Sunday, February 7, 2010

ANZAC quilting bee block tutorial

I joined an online quilting bee called ANZAC (for those non-Aussies amongst us, this stands for Australia and New Zealand Army Corp) quilting bee.  I'm so grateful that they accepted me into the bee part way through their existance!  Anyway, January's queen bee asked for circles.  Any size, any design, using any of the fabrics she sent.  I'm a little late, because I've only just received the fabric, but here they are:


I don't know why the photo has come out like that!  It looks like the picture has been pulled out length-ways!  Here are the blocks in a different configuration:


The queen bee can decide whether she would rather use the blocks separately or jon them together to make one large block.

I thought I would share with you how I constructed these blocks.

Firstly, I tried out of few design ideas on paper:




I decided on the last concept (bottom right corner) and then just made up the construction process as I went along!

The first step in constructing the block was to create two identical half square trianglesn (HSTs) about 6 inches square:


I pressed the seam to the dark in both HSTs so that the seams would butt up against each other in construction.

Then I made a plastic template of the finished circle shape I wanted to use.  I just traced the top of a drinking glass on to the plastic and cut it out.  In hindsight, I could have just used the drinking glass as the template!


Then I traced around the template on to freezer paper.  This is an awesome product, available at local quilting stores, that irons on to fabric and is then easily removed later.  I cut out the freezer paper circle shape and ironed it on to the BACK of one of the half square triangles, as centred as I could get it (I just eyeball these things - I don't worry too much about precise measurements):


Then I cut around the freezer paper, leaving a quarter inch seam allowance:


Then I tacked the seam allowance down with contrasting thread (easier to see when you unpick it later):


The next step was to applique the circle to the other HST.  First, pin the circle to the HST, eyeballing again to try and centre the circle on the block:


Then, using a tiny applique stitch, attach the circle to the HST.  I like to secure the stitch to the back of the block first, taking a few stitches in the same spot over the top of each other.  Then I come through the back on the block to the front of the block, picking up just a few strands of the circle fabric on the way.  Then I stab back down through the base of the block to the back, taking care to stay slightly "under" the circle, hiding my stitches as I go.  Then I come back up to the front of the block a millimeter or two further along, repeating the process.  For this block, I used lime green thread around the green half of the circle, then dark purple thread around the other half of the circle, helping to blend in any visible stitches. 

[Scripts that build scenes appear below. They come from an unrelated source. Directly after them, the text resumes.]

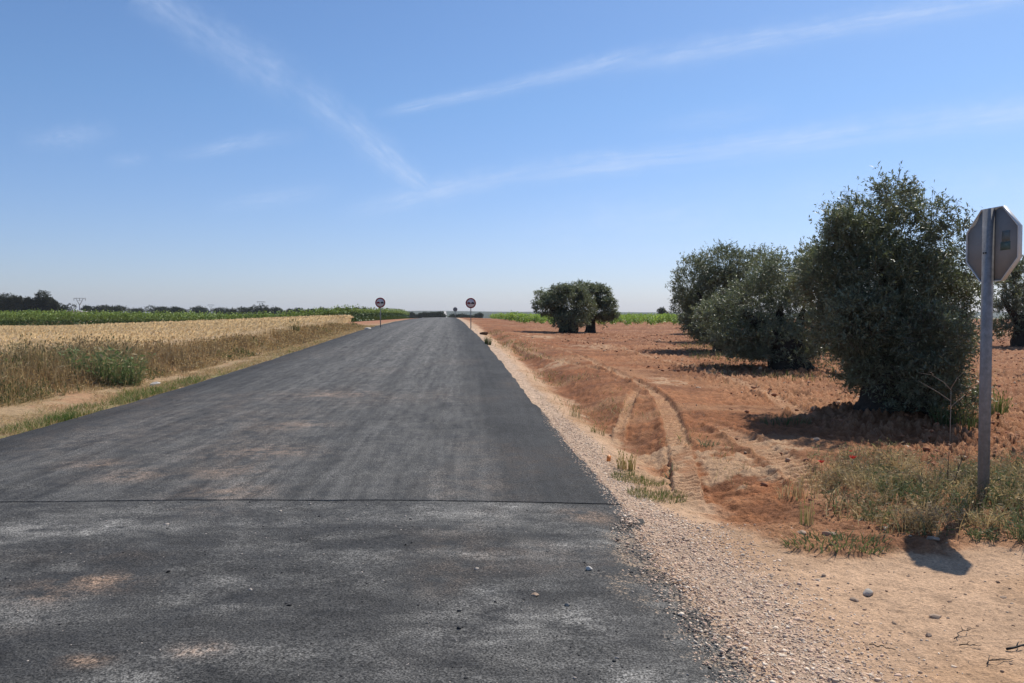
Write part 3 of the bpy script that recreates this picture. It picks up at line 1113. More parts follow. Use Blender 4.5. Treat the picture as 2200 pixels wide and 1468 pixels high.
# ------------------------------------------------------------------ grasses
def lean_of(n, k):
    a = RNG.uniform(0, 2 * math.pi, n)
    return np.stack([np.cos(a), np.sin(a)], 1) * k[:, None]


STRAWC = np.array([[.50, .36, .19], [.42, .29, .15], [.56, .44, .26], [.36, .24, .13]])
BROWNC = np.array([[.30, .205, .11], [.38, .26, .135], [.48, .355, .195], [.25, .19, .115], [.38, .29, .175], [.54, .41, .23]])
GREENC = np.array([[.10, .16, .035], [.14, .19, .05], [.08, .12, .035], [.18, .21, .07]])


def pick(P, n, j=.2):
    return P[RNG.integers(0, len(P), n)] * RNG.uniform(1 - j, 1 + j, (n, 1))


# wheat -------------------------------------------------------------
def wheat_edge(y):               # x of the field's edge facing the road
    return np.interp(y, [8, 14, 26, 36, 50, 62, 98], [-10.3, -10.2, -10.3, -10.0, -10.6, -12.5, -21.5])


def wheat_top(x, y):
    return .50 + (fbm(x * .12, y * .12, 71, 3) - .5) * .16 + (vnoise(x * .9, y * .9, 73) - .5) * .06


wx = np.concatenate([np.linspace(0, 12, 120), np.linspace(12.2, 95, 180)])
wy = np.geomspace(7, 99, 230)
WU, WY = np.meshgrid(wx, wy)
WX = wheat_edge(WY) - .2 - WU
wz = zbase(WX, WY) + .14 * sstep(90, 40, WY) + (wheat_top(WX, WY) - .03) * sstep(0, .5, WU) * sstep(99, 97.5, WY) + (RNG.random(WX.shape) - .5) * .06
ii = (np.arange(229)[:, None] * 300 + np.arange(299)[None]).ravel()
wf = np.stack([ii, ii + 1, ii + 301, ii + 300], 1)
wc = np.array([.60, .46, .30]) * (.8 + .4 * RNG.random((WX.size, 1)))
sheet = (np.stack([WX.ravel(), WY.ravel(), wz.ravel()], 1), wf, wc)
n = 150000
y = 8 * (98 / 8.0) ** RNG.random(n)
x = wheat_edge(y) - RNG.random(n) ** 1.1 * (.80 * y + 6)
ok = (x > -.80 * y - 8)
x, y = x[ok], y[ok]
n = len(x)
zb = zbase(x, y) + .14 * sstep(90, 40, y)
top = wheat_top(x, y) * RNG.uniform(.85, 1.12, n)
sc = np.clip(y / 14.0, 1, 6)
base = np.stack([x, y, zb + .10], 1)
ln = np.stack([RNG.normal(.05, .06, n), RNG.normal(-.02, .06, n)], 1)
patch = fbm(x * .09, y * .16, 75, 3)[:, None]
Cw = np.array([.74, .585, .365]) * (.82 + .36 * patch) * RNG.uniform(.75, 1.22, (n, 1))
Cw = np.where(RNG.random((n, 1)) < .12, Cw * np.array([.72, .62, .5]), Cw)
bl = blades(base, top - .12, .006 * sc, ln, Cw, Cw)
tipP = base + np.stack([ln[:, 0], ln[:, 1], top - .12], 1)
hd = heads(tipP, .085 * np.sqrt(sc), .008 * sc, np.stack([ln[:, 0] * 3 + .1, ln[:, 1] * 3, np.full(n, .22)], 1), Cw * 1.08)
V, F, C = cat(sheet, bl, hd)
tag(mesh('wheat', V, F, 'ripe_wheat', col=C), 'field of ripe golden wheat left of the road', 'wheat field', kind='stuff')

# dry weeds on the bank ----------------------------------------------
def bank_x(y):
    return np.interp(y, [8, 14, 18, 26, 34, 50], [-9.3, -9.15, -8.95, -9.2, -9.1, -9.9])


n = 60000
y = 8.5 + 43 * RNG.random(n) ** 1.5
d = RNG.random(n)
x = bank_x(y) + .65 - d * 2.1
cl = fbm(x * 1.1, y * 1.1, 81, 3)
ok = RNG.random(n) < np.clip((cl - .30) * 3.2, .12, 1) * np.where(y > 27, .8, 1)
x, y, d, cl = x[ok], y[ok], d[ok], cl[ok]
n = len(x)
hmax = np.interp(y, [8, 20, 24, 28, 34, 50], [.80, .74, .56, .40, .32, .24])
H = hmax * (.35 + .75 * cl) * RNG.uniform(.5, 1.15, n) * (.22 + .88 * sstep(.05, .5, d))
kind = fbm(x * .6, y * .6, 83, 3)
C = np.where((kind > .53)[:, None], pick(BROWNC[[0, 3, 4]], n), pick(BROWNC, n))
C = np.where((RNG.random(n) < np.interp(y, [14, 26, 36], [.26, .45, .6]))[:, None], pick(STRAWC, n), C)
C = np.where(((kind < .43) & (RNG.random(n) < .45))[:, None], pick(np.array([[.13, .15, .06], [.16, .17, .08]]), n), C)
base = ptz(x, y, -.02)
ln = lean_of(n, np.abs(RNG.normal(0, .26, n)) * H)
sc = np.clip(y / 12, 1, 3)
bl = blades(base, H, .0075 * sc * RNG.uniform(.6, 1.5, n), ln, C * .9, C * 1.1)
k = RNG.random(n) < .35
tp = base[k] + np.concatenate([ln[k], H[k][:, None]], 1)
hd = heads(tp, RNG.uniform(.03, .09, k.sum()), .009 * sc[k], np.concatenate([ln[k], H[k][:, None] * .8], 1), C[k] * 1.15)
# side shoots that fill the tangle
k2 = RNG.random(n) < .75
f = RNG.uniform(.25, .85, k2.sum())
bp = base[k2] + np.concatenate([ln[k2] * (f ** 1.5)[:, None], (H[k2] * f)[:, None]], 1)
sh = leaves(bp, np.concatenate([RNG.normal(0, 1, (k2.sum(), 2)), RNG.uniform(.1, 1, (k2.sum(), 1))], 1), RNG.uniform(.05, .17, k2.sum()), .008 * sc[k2] * RNG.uniform(.8, 2, k2.sum()), C[k2] * RNG.uniform(.8, 1.2, (k2.sum(), 1)))
V, F, C = cat(bl, hd, sh)
tag(mesh('dry_weeds', V, F, 'dry_grass', col=C), 'tangled brown dry weeds along the bank below the wheat', 'weeds', kind='stuff')

# straw litter on the verge -------------------------------------------
n = 60000
y = 8.5 + 45 * RNG.random(n) ** 1.5
u = RNG.random(n)
x = (XL(y) - .05) * (1 - u) + (bank_x(y) - .3) * u
ok = fbm(x * 1.6, y * 1.6, 85, 3) > .38 - .14 * sstep(.5, 1, u)
x, y = x[ok], y[ok]; n = len(x)
H = RNG.uniform(.01, .08, n) * (1 + 1.2 * sstep(.6, 1, u[ok]))
sc = np.clip(y / 12, 1, 3)
V, F, C = blades(ptz(x, y, 0), H, .006 * sc, lean_of(n, RNG.uniform(.05, .22, n)), np.where(RNG.random((n, 1)) < .22, pick(BROWNC, n), np.where(RNG.random((n, 1)) < .05, pick(GREENC, n), pick(STRAWC, n))))
tag(mesh('straw_litter', V, F, 'dry_grass', col=C), 'flattened straw on the verge between road and bank', 'straw', kind='stuff')

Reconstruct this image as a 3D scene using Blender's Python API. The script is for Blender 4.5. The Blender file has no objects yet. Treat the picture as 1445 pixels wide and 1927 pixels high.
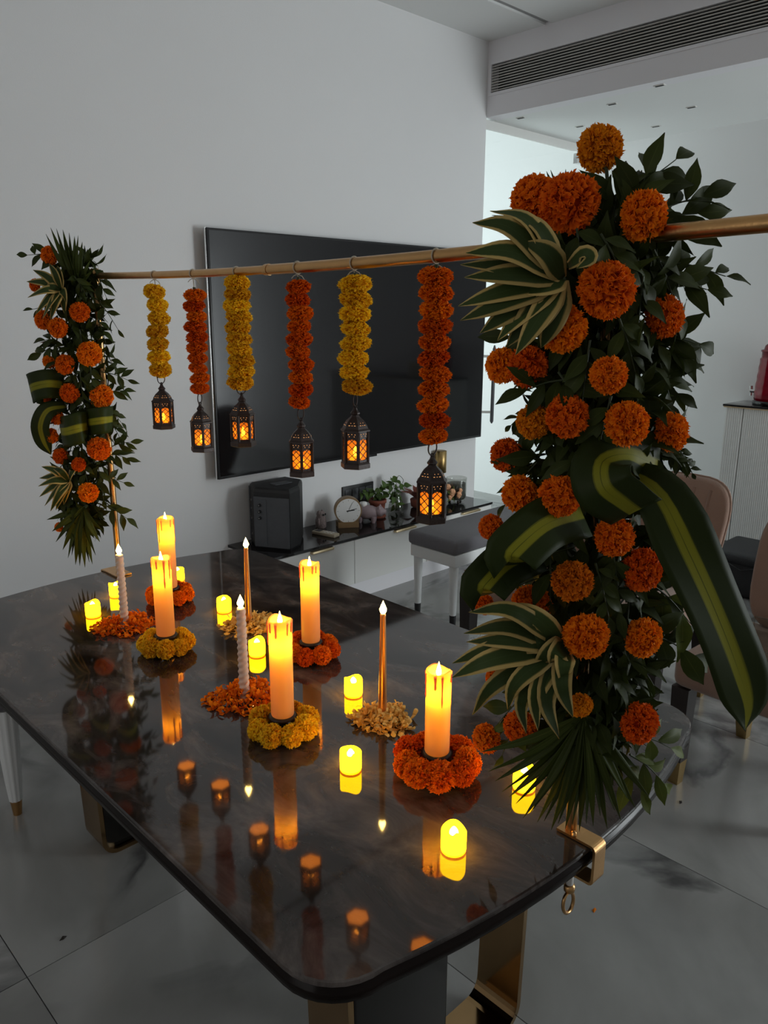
import bpy, bmesh, math, random
from mathutils import Vector, Matrix
import numpy as np

random.seed(7)
SC = bpy.context.scene
COL = SC.collection
PI = math.pi

# ------------------------------------------------------------------ camera
CAMZ = 1.5
FPX = 1481.7
_pt, _yw, _rl = (math.radians(a) for a in (14.315, 44.132, 0.2515))
FW = Vector((math.sin(_yw)*math.cos(_pt), math.cos(_yw)*math.cos(_pt), -math.sin(_pt)))
_r = Vector((math.cos(_yw), -math.sin(_yw), 0)); _u = _r.cross(FW)
RT = _r*math.cos(_rl) + _u*math.sin(_rl)
UP = -_r*math.sin(_rl) + _u*math.cos(_rl)
FH = Vector((FW.x, FW.y, 0)).normalized()
CAM = Vector((0, 0, CAMZ))
cd = bpy.data.cameras.new('camera'); co = bpy.data.objects.new('camera', cd); COL.objects.link(co)
cd.sensor_fit = 'HORIZONTAL'; cd.sensor_width = 36.0; cd.lens = FPX/1445*36
cd.clip_start = 0.05; cd.clip_end = 60
co.matrix_world = Matrix(((RT.x, UP.x, -FW.x, 0), (RT.y, UP.y, -FW.y, 0), (RT.z, UP.z, -FW.z, CAMZ), (0, 0, 0, 1)))
SC.camera = co

# ------------------------------------------------------------------ world, daylight, exposure
WORLD_STRENGTH = 0.155
SC.view_settings.view_transform = 'Standard'; SC.view_settings.look = 'None'
SC.view_settings.gamma = 1.0; SC.view_settings.use_curve_mapping = False
SC.view_settings.exposure = 0.04
w = bpy.data.worlds.new('world'); SC.world = w; w.use_nodes = True
bg = w.node_tree.nodes['Background']; bg.inputs[0].default_value = (1.0, 0.985, 0.965, 1); bg.inputs[1].default_value = WORLD_STRENGTH

def area(name, loc, target, sx, sy, power, col):
    l = bpy.data.lights.new(name, 'AREA'); l.shape = 'RECTANGLE'; l.size = sx; l.size_y = sy
    l.energy = power; l.color = col
    o = bpy.data.objects.new(name, l); COL.objects.link(o); o.location = loc
    d = Vector(target) - Vector(loc)
    o.rotation_euler = d.to_track_quat('-Z', 'Y').to_euler()
    return o
area('bright_room_window', (2.9, 4.7, 1.5), (5.2, 4.7, 1.4), 2.2, 2.2, 60, (0.86, 0.98, 0.98))
area('dining_window', (4.60, -2.3, 1.1), (4.50, 3.0, 2.3), 1.1, 1.9, 94, (0.90, 0.97, 0.99))
area('unseen_left_fill', (-2.6, 0.9, 1.6), (2.0, 2.6, 1.6), 2.2, 1.9, 11, (1.0, 0.975, 0.95))  # unseen soft light added on the left to fill the wall and flowers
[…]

You will notice that I have stopped stitching about an inch or so from where I started.  This is so I can remove the freezer paper before I complete the applique:



This is what the back looks like:



I think these blocks would look good with some decorative stitching around the circles as well, like a blanket stitch, but I will leave that up to the queen bee to decide.

7 comments:

Jackie said...

Those are terrific blocks. I love the positive/negative effect. Great design, I am sure the queen bee will love them

sewing the seeds of love said...

Hi Sarah,
I was wondering how you had constructed these when I saw them on our flickr group..thanks for the great tutorial !
The secondary pattern formed looks great when they are joined together too !
x PJ x

Kathleen said...

They look fantastic Sarah - so neat!

Melissa said...

Beautiful! Quite different to how I did the circles for Mum's quilt - I love how there are so many different techniques to do things. :-)

Christine said...

Wow very cool!! :) Christine

spiffyhink said...

Hey, I found your blog via google (I love googling "quilting" and looking through the image results), and wanted to say that those are really neat! I think it'd be cool, though, if you stuffed the circles before completely appliquing them. Kind of like...what do they call it...biscuit quilting? Can't remember. Anyway, your quilting is gorgeous!

woolywoman said...

Nice! I have a book on circles somewhere...thank u for explaining ANZAC- I only know, for some reason, of a really nice biscuit (cookie) by that name. Now I am inspired to go find my book and make some circles!